Mogelpackung als Wahlgeschenk

Das ist ja mal ein nettes Geschenk vor der Wahl: Die Landesregierung ernennt Speicher zur Stadt! Das Gute daran ist, dass dieses Wahlgeschenk zumindest nichts kostet. Es bringt allerdings - außer ein paar stolz geschwellten Brüsten vor Ort - auch wenig, außer vielleicht, dass bei Besuchern, die vorher noch nie in Speicher waren, falsche Erwartungen geweckt werden.

Denn kein Dorf wird allein dadurch urban, dass es sich Stadt nennt. Rechtlich hat der neue Titel ohnenhin keinerlei Relevanz.

Die Zeiten, in denen mit Stadtrechten tatsächlich Privilegien verbunden waren, sind seit Jahrhunderten vorbei.

Zu verstehen ist der Wunsch der Speicherer gleichwohl. Denn immerhin ist Speicher - hinter den schon nicht gerade riesigen Städten Bitburg und Prüm - mit rund 3000 Einwohnern der drittgrößte Ort im Kreis Bitburg-Prüm. Zudem gibt es in der Eifel viel kleinere Orte, die sich Stadt nennen dürfen: Seien es Kyllburg, Manderscheid oder Neuerburg.

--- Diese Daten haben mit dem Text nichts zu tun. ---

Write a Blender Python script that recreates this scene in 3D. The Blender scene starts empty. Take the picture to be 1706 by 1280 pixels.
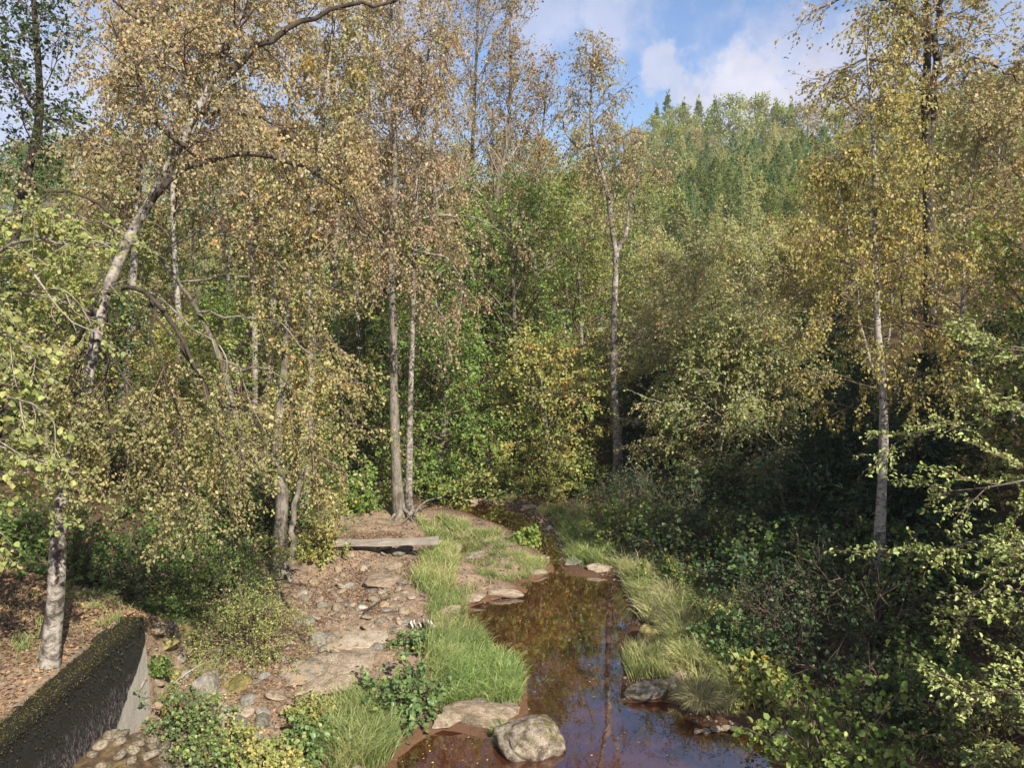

Der Größenvergleich ist allerdings kein richtig gutes Argument. Denn im Verhältnis zu Manderscheid, Kyllburg und Neuerburg müssten bald auch Arzfeld, Waxweiler, Schönecken, Bleialf, Mettendorf, Körperich, Badem, Irrel, Orenhofen, Bollendorf, Rittersdorf und Dudeldorf im Eifelkreis geadelt werden. Im Lankreis Vulkaneifel kämen Kelberg, Gillenfeld, Mehren, Üdersdorf, Pelm, Birresborn, Stadtkyll und Jünkerath hinzu. Im Landkreis Bernkastel-Wittlich wird es dann gänzlich absurd: Denn dort sind Neumagen-Dhron, Piesport, Trittenheim, Salmtal, Landscheid, Osann-Monzel, Altrich, Hetzerath, Dreis, Binsfeld, Enkirch, Thalfang, Malborn, Reil, Kröv, Kinderbeuern, Bausendorf, Zeltingen-Rachtig, Monzelfeld, Maring-Noviand, Longkamp, Lieser, Brauneberg und natürlich die Einheitsgemeinde Morbach teilweise deutlich größer als die "Städte" Kyllburg und Manderscheid, die jeweils nur um die 1000 Einwohner haben.

Natürlich wird niemand auf die Idee kommen, dass jedes dieser insgesamt 44 Dörfer in den drei Landkreisen künftig Stadt heißen soll. Vielmehr wäre es umgekehrt eine Überlegung wert, ob man künftig nicht ausschließlich das Stadt nennen sollte, wo auch wirklich Stadt drin ist. Ein Verzicht auf bedingt prestigeträchtige Mogelpackungen würde den Menschen, die einen Ort noch nicht kennen, zumindest eine Orientierung geben, was sie vor Ort erwartet.